§ Work to complete:
Only the pictures are omitted; repeat all other data exactly.

§ Data segment:
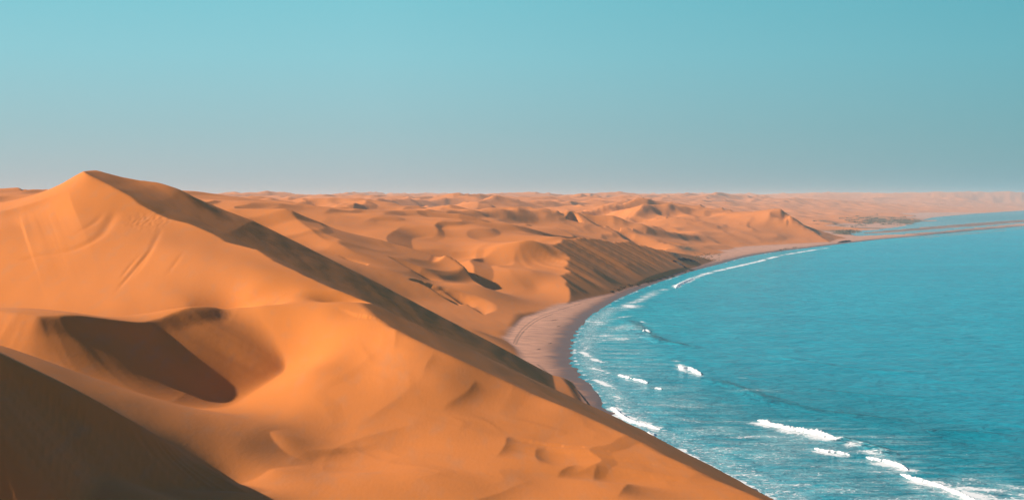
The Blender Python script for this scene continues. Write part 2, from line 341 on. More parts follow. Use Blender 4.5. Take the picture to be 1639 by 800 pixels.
# ground carried on behind the beach-side crests so that the beach-side faces cut it off
for X_, Y, z_ in [(110,1560,44),(120,1640,58),(150,1760,58),(100,1500,34),(170,1900,52),(200,1980,44),(80,1430,22)]: FAR.append((X_, Y, z_))
for u in np.linspace(-0.62, 0.62, 14):
    for Y, zz in [(7000,96),(10000,108),(15000,120),(24000,130)]:
        if u > 0.2 and Y < 12000: continue
        FAR.append((u*Y, Y, zz))
for u in (-0.6, -0.48):
    for Y, zz in [(1300,84),(2000,84),(3000,86),(4500,88)]: FAR.append((u*Y, Y, zz))
FAR += pw([(0,304,1800),(60,304,1800),(-100,300,1800),(40,316,1500)])
for Y, zz in [(1300,80),(2600,86),(3400,86)]: FAR += [(-0.36*Y, Y, zz), (-0.25*Y, Y, zz-4)]
FAR += [(-100,1100,18),(-20,1100,6),(-300,1000,30),(-500,1000,60),(-200,1200,30),(-300,700,10),(0,700,0),(-150,1300,24),(-80,1400,20)]
s_mid, s_far = Sheet(M_), Sheet(FAR)
MRID = np.array([(-600, 1300, 120), (-300, 1380, 96)] + pw([(467,341.5,1400),(540,362,1420),(600,379,1430),(650,394,1430),(690,409,1420),(730,433,1400),(770,462,1340),(815,492,1230)]))
def mid_hill(x, y):
    Wd = s_mid(x, y) + brink_delta(x, y)
    za = np.interp(x, MRID[:,0], MRID[:,2]); ya = np.interp(x, MRID[:,0], MRID[:,1])
    st = 0.8*noise(y/22+x/300, x/260, 341) + 0.4*noise(y/9+x/250, x/150, 342)
    S = np.where(x > -225, za + 0.07*np.clip(y-ya, -160, 60) + st + 30*sstep(-80, -45, x), 200.0)
    S = -smax(-S, -(za+5-0.4*(y-ya)), 4.0)
    return -smax(-Wd, -S, 0.5)

def dune_layer(x, y, th, lam, A, a, seed, wamp, wl, thr=0.0):
    cx, sx = math.cos(th), math.sin(th)
    wv = fbm(x/wl, y/wl, 2, seed)
    p = (x*cx + y*sx)/lam + wamp*wv
    f = p - np.floor(p)
    pr = np.where(f < a, 0.5-0.5*np.cos(np.pi*np.clip(f/a, 0, 1)*0.92)**1, 1.0)
    pr = np.where(f < a, (1-np.cos(np.pi*0.5*(f/a)**1.15)), np.clip(1-(f-a)/(1-a), 0, 1))
    am = np.clip(0.45 + 0.8*noise(x/(lam*2.3), y/(lam*2.3), seed+50) - thr, 0, 1.2)
    return A*am*(pr-0.35)
def field(x, y):
    z = dune_layer(x, y, -0.35, 620, 38, 0.74, 1, 0.45, 900)
    z += dune_layer(x, y, -0.9, 270, 20, 0.76, 2, 0.5, 420)
    z += dune_layer(x, y, 0.25, 150, 12.0, 0.76, 3, 0.5, 230) + dune_layer(x, y, -0.55, 85, 5.0, 0.78, 4, 0.5, 140)
    z += 12*noise(x/300, y/300, 21) + 4*noise(x/90, y/90, 22) + 26*noise(x/900, y/900, 23)
    return z*(1 - 0.5*sstep(0.12, 0.30, x/y)*sstep(5000, 7500, y))
lagoon_px = [(1352,375),(1373,369.5),(1410,366.5),(1440,363),(1462,357),(1476,352),(1496,347.5),(1560,342),(1639,337),(1760,333),(1900,331),
             (2050,345),(1850,346.5),(1720,352.5),(1639,357.5),(1580,363),(1527,368.5),(1450,374.5),(1400,378.5),(1372,380)]
lagoon = [onz(*p) for p in lagoon_px]
mud_px = [(1372,373.6),(1420,369),(1470,364.5),(1540,358.5),(1590,355),(1639,351.5),(1760,345),(1860,342),(1860,347),(1720,350.5),(1639,355.5),(1560,362),(1500,366.2),(1440,371),(1400,373.6)]
mud = [onz(*p) for p in mud_px]
isl_px = [(1470,353.4),(1496,352.2),(1502,353),(1490,354.2),(1468,354.8)]
isl = [onz(*p) for p in isl_px]
track_lines = [smooth_line([onz(px, py, 2) for px, py in q], 6) for q in
    [[(822,549),(826,540),(834,528),(846,517),(862,507),(880,500),(905,492),(930,484)], [(826,550),(830,541),(838,530),(850,519),(866,509),(884,502)],
     [(860,580),(880,596),(905,617),(920,628),(932,645)]]]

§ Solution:
The Blender Python script for this scene continues. Write part 2, from line 341 on. More parts follow. Use Blender 4.5. Take the picture to be 1639 by 800 pixels.
# ground carried on behind the beach-side crests so that the beach-side faces cut it off
for X_, Y, z_ in [(110,1560,44),(120,1640,58),(150,1760,58),(100,1500,34),(170,1900,52),(200,1980,44),(80,1430,22)]: FAR.append((X_, Y, z_))
for u in np.linspace(-0.62, 0.62, 14):
    for Y, zz in [(7000,96),(10000,108),(15000,120),(24000,130)]:
        if u > 0.2 and Y < 12000: continue
        FAR.append((u*Y, Y, zz))
for u in (-0.6, -0.48):
    for Y, zz in [(1300,84),(2000,84),(3000,86),(4500,88)]: FAR.append((u*Y, Y, zz))
FAR += pw([(0,304,1800),(60,304,1800),(-100,300,1800),(40,316,1500)])
for Y, zz in [(1300,80),(2600,86),(3400,86)]: FAR += [(-0.36*Y, Y, zz), (-0.25*Y, Y, zz-4)]
FAR += [(-100,1100,18),(-20,1100,6),(-300,1000,30),(-500,1000,60),(-200,1200,30),(-300,700,10),(0,700,0),(-150,1300,24),(-80,1400,20)]
s_mid, s_far = Sheet(M_), Sheet(FAR)
MRID = np.array([(-600, 1300, 120), (-300, 1380, 96)] + pw([(467,341.5,1400),(540,362,1420),(600,379,1430),(650,394,1430),(690,409,1420),(730,433,1400),(770,462,1340),(815,492,1230)]))
def mid_hill(x, y):
    Wd = s_mid(x, y) + brink_delta(x, y)
    za = np.interp(x, MRID[:,0], MRID[:,2]); ya = np.interp(x, MRID[:,0], MRID[:,1])
    st = 0.8*noise(y/22+x/300, x/260, 341) + 0.4*noise(y/9+x/250, x/150, 342)
    S = np.where(x > -225, za + 0.07*np.clip(y-ya, -160, 60) + st + 30*sstep(-80, -45, x), 200.0)
    S = -smax(-S, -(za+5-0.4*(y-ya)), 4.0)
    return -smax(-Wd, -S, 0.5)

def dune_layer(x, y, th, lam, A, a, seed, wamp, wl, thr=0.0):
    cx, sx = math.cos(th), math.sin(th)
    wv = fbm(x/wl, y/wl, 2, seed)
    p = (x*cx + y*sx)/lam + wamp*wv
    f = p - np.floor(p)
    pr = np.where(f < a, 0.5-0.5*np.cos(np.pi*np.clip(f/a, 0, 1)*0.92)**1, 1.0)
    pr = np.where(f < a, (1-np.cos(np.pi*0.5*(f/a)**1.15)), np.clip(1-(f-a)/(1-a), 0, 1))
    am = np.clip(0.45 + 0.8*noise(x/(lam*2.3), y/(lam*2.3), seed+50) - thr, 0, 1.2)
    return A*am*(pr-0.35)
def field(x, y):
    z = dune_layer(x, y, -0.35, 620, 38, 0.74, 1, 0.45, 900)
    z += dune_layer(x, y, -0.9, 270, 20, 0.76, 2, 0.5, 420)
    z += dune_layer(x, y, 0.25, 150, 12.0, 0.76, 3, 0.5, 230) + dune_layer(x, y, -0.55, 85, 5.0, 0.78, 4, 0.5, 140)
    z += 12*noise(x/300, y/300, 21) + 4*noise(x/90, y/90, 22) + 26*noise(x/900, y/900, 23)
    return z*(1 - 0.5*sstep(0.12, 0.30, x/y)*sstep(5000, 7500, y))
lagoon_px = [(1352,375),(1373,369.5),(1410,366.5),(1440,363),(1462,357),(1476,352),(1496,347.5),(1560,342),(1639,337),(1760,333),(1900,331),
             (2050,345),(1850,346.5),(1720,352.5),(1639,357.5),(1580,363),(1527,368.5),(1450,374.5),(1400,378.5),(1372,380)]
lagoon = [onz(*p) for p in lagoon_px]
mud_px = [(1372,373.6),(1420,369),(1470,364.5),(1540,358.5),(1590,355),(1639,351.5),(1760,345),(1860,342),(1860,347),(1720,350.5),(1639,355.5),(1560,362),(1500,366.2),(1440,371),(1400,373.6)]
mud = [onz(*p) for p in mud_px]
isl_px = [(1470,353.4),(1496,352.2),(1502,353),(1490,354.2),(1468,354.8)]
isl = [onz(*p) for p in isl_px]
track_lines = [smooth_line([onz(px, py, 2) for px, py in q], 6) for q in
    [[(822,549),(826,540),(834,528),(846,517),(862,507),(880,500),(905,492),(930,484)], [(826,550),(830,541),(838,530),(850,519),(866,509),(884,502)],
     [(860,580),(880,596),(905,617),(920,628),(932,645)]]]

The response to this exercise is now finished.